_POSTCARD 3 FROM BERLIN: TEMPELHOF AIRPORT
- Tempelhof Airport (closed in 2008 but in appearance today, still largely as it was when last operating) in Berlin has a number of claims for international attention.
- It was the site in 1909 where Orville Wright (of Wright Brothers fame) set a new world record for powered flight altitude when he remained in the air for an hour and reached a height of 160 metres.
- Its terminal building when completed by Hitler’s Nazi regime in 1941, was said to be the largest building of its kind in the world and had been designed to handle 6 million passengers per year. Its immense size is demonstrated in the recent photo below (that includes only part of the building) where, if you enlarge the view in the centre, you will see a four-engine DC4 aircraft parked on the apron under the cantilevered canopy.
- The outside of the building from the landside reflects the austere and monumental architecture of and domineering intentions of the regime and thus the power of the then ‘new Germany’.
- It was the centrepiece of the Berlin Airlift which lasted for about 11 months from June 1948 to May 1949 when the Soviets, in protest at the proposed establishment of the Federal Republic of Germany, closed the ‘island’ (surrounded by East Germany) of West Berlin to all land and water access. Rather than abandoning West Berlin and its 2 million inhabitants to Soviet occupation and rule, the Americans utilised three 32-kilometres wide air corridors to airlift 5,000 tons per day of coal, food and other essentials IN and war refugees OUT. Tempelhof saw 1,000 flights per day on peak days.

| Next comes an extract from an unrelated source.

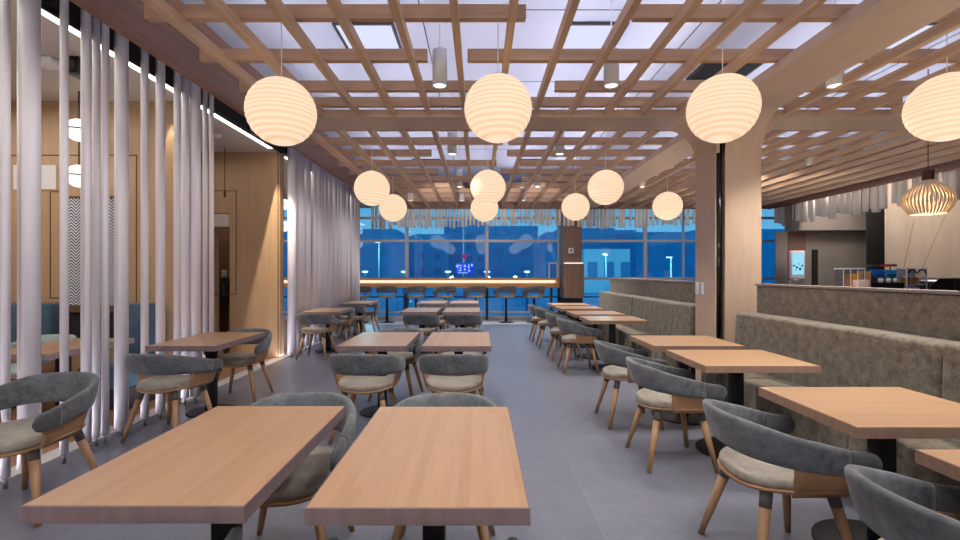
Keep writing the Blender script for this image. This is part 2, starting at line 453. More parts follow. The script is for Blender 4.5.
lat = struct_root('ceiling_lattice')
XB = [-.167 + .3976*k for k in range(-6, 20)]
for x in XB:
    if x < -2.5 or 2.50 < x < 3.28 or x > 7.75: continue
    for (a, b) in ((-1.2, 5.20), (5.82, 12.64)):
        MB().box(x-.026, x+.026, a, b, LAT, LAT+.085).build('batten', M['lat_y'], lat)
rows = [(.7, [(-2.42, 3.2)]), (1.37, [(-2.42, 3.2)]), (2.04, [(-2.42,-.2),(.6,3.2)]), (2.71, [(-2.42,3.2)]),
        (3.38, [(-2.42, .34),(1.12,3.2)]), (4.05, [(-2.42,-.45),(-.10,3.2)]), (4.72, [(-2.42,.30),(.77,3.2)]), (5.16, [(-2.42,3.2)]),
        (6.03, [(-2.42,3.2)]), (6.69, [(-2.42,.34),(.42,3.2)]), (7.36, [(-2.42,-.75),(.44,3.2)]), (8.03, [(-2.42,.30),(.70,3.2)]),
        (8.70, [(-2.42,-.76),(.40,3.2)]), (9.37, [(-2.42,.2),(.85,3.2)]), (10.04, [(-2.42,-.4),(.1,3.2)]), (10.71, [(-2.42,3.2)]),
        (11.38, [(-2.42,3.2)]), (12.05, [(-2.42,3.2)])]
for y, segs in rows:
    for (a, b) in segs:
        MB().box(a, b, y, y+.06, LAT+.085, LAT+.185).build('slat', M['lat_x'], lat)
    k = R.uniform(4.4, 6.6)
    for (a, b) in ((3.21, k), (k + R.uniform(.3, .9), 7.8)):
        MB().box(a, b, y, y+.06, LAT+.085, LAT+.185).build('slat', M['lat_x'], lat)

# portal: post, cross beams and long beam, all with filleted corners
PX0, PX1, PY0, PY1 = 2.66, 3.18, 5.27, 5.75
def arc(cx, cz, r, a0, a1, n=12):
    return [(cx + r*cos(a0+(a1-a0)*i/n), cz + r*sin(a0+(a1-a0)*i/n)) for i in range(n+1)]
TOP = LAT + .085
rr = .40
pt = struct_root('portal_arch')
# left cross beam, right cross beam (outlines in x,z)
poly = [(-2.58, LAT), ] + [(p[0], p[1]) for p in arc(PX0-rr, LAT-rr, rr, pi/2, 0)] + [(PX0+.05, LAT-rr), (PX0+.05, TOP), (-2.58, TOP)]
MB().prism(poly, 'y', PY0, PY1).build('cross_beam', M['arch'], pt)
poly = [(7.8, LAT)] + [(p[0], p[1]) for p in arc(PX1+rr, LAT-rr, rr, pi/2, pi)] + [(PX1-.05, LAT-rr), (PX1-.05, TOP), (7.8, TOP)]
MB().prism(poly, 'y', PY0, PY1).build('cross_beam', M['arch'], pt)
# long beam (outline in y,z) towards and away from the camera
poly = [(-1.2, LAT)] + [(p[0], p[1]) for p in arc(PY0-rr, LAT-rr, rr, pi/2, 0)] + [(PY0+.05, LAT-rr), (PY0+.05, TOP), (-1.2, TOP)]
MB().prism(poly, 'x', PX0+.112, PX1).box(2.60, PX0+.112, -1.2, PY0, LAT, TOP).build('long_beam', M['arch'], pt)
poly = [(12.6, LAT)] + [(p[0], p[1]) for p in arc(PY1+rr, LAT-rr, rr, pi/2, pi)] + [(PY1-.05, LAT-rr), (PY1-.05, TOP), (12.6, TOP)]
MB().prism(poly, 'x', PX0, PX1).build('long_beam', M['arch'], pt)
MB().prism([(PX0, PY0), (PX0+.012, PY0), (PX0+.012, PY0+.12), (PX0+.112, PY0+.12), (PX0+.112, PY0), (PX1, PY0), (PX1, PY1), (PX0, PY1)], 'z', 0, TOP).build('post', M['arch'], pt)
MB().tube((PX0+.062, PY0+.055, 0), (PX0+.062, PY0+.055, TOP-.02), .040, n=20).build('pipe', M['blackgloss'], pt)
MB().box(PX0+.013, PX0+.111, PY0+.112, PY0+.119, 0, TOP-.02).build('pipe_recess', M['void'], pt)

# two white wall plates on the aisle side of the post
for yy, lab in ((5.56, 'white switch plate on the post, the one nearer the dark pipe'), (5.69, 'white switch plate on the post, the one farther from the dark pipe')):
    t = thing('light_switch', lab, 'switch', (PX0, yy, 1.215), 0, 'switch plates on the post')
    MB().rbox(-.012, 0, -.04, .04, -.075, .075, r=.004).build('plate', M['white'], t)
    MB().rbox(-.017, -.011, -.018, .018, -.04, .04, r=.002).build('rocker', M['white'], t)

# ------------------------------------------------------------------ white poles
PXS = [(0,11,-3.08),(17,41.5,-3.08),(59.5,69,-3.05),(80.5,92,-3.08),(92,100.5,-3.10),(101,109.5,-3.08),(114,129,-3.08),(140.5,149,-3.08),(155.5,165.5,-3.08),
       (173.5,181,-3.08),(181,189.5,-3.14),(189.5,201,-3.08),(202.5,207.5,-3.10),(209,214,-3.08)]
def make_pole(name, x, y, r, label, group, top=3.72):
    t = thing(name, label, 'pole', (x, y, 0), 0, group)
    MB().tube((0,0,.07), (0,0,top), r, n=20).build('shaft', M['pole'], t)
    MB().tube((0,0,0), (0,0,.07), .012, n=8).build('foot', M['steel'], t)
    return t
for i, (a, b, x) in enumerate(PXS):
    c = (a+b)/2 - 479
    y = -x*F/-c if c > 0 else x*F/c
    d = (b-a)*y/F * cos(math.atan(abs(x)/y))
    make_pole('divider_pole', x, y, d/2, 'white floor-to-ceiling divider pole, %s of the near row counted from the camera' % ordw(i+1), 'white divider poles of the near row')
y = 7.72; i = 0
while y < 12.3:
    i += 1
    r = R.choice([.042, .05, .06, .07])
    x = -3.14 + .025*sin(i*.9) + R.uniform(-.012, .012)
    make_pole('divider_pole', x, y + r, r, 'white divider pole, %s of the dense far row counted from its near end' % ordw(i), 'white divider poles of the far row')
    y += 2*r + R.choice([.035, .05, .07, .09])
NFAR = i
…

- Today, Tempelhof is open to the public (since 2010) and is used in parts for community gardens, hay harvesting, walking and riding (perhaps partly because of its large flat area and partly because of the novelty of being on airfield runways that are not normally available to the public), picnics, beer gardens, trade fairs, exhibitions, music festivals and other uses.
- Tomorrow, Tempelhof is to be a new urban planning experiment with a host of possibilities but including one of its buildings becoming a business and start-up centre for the creative industries.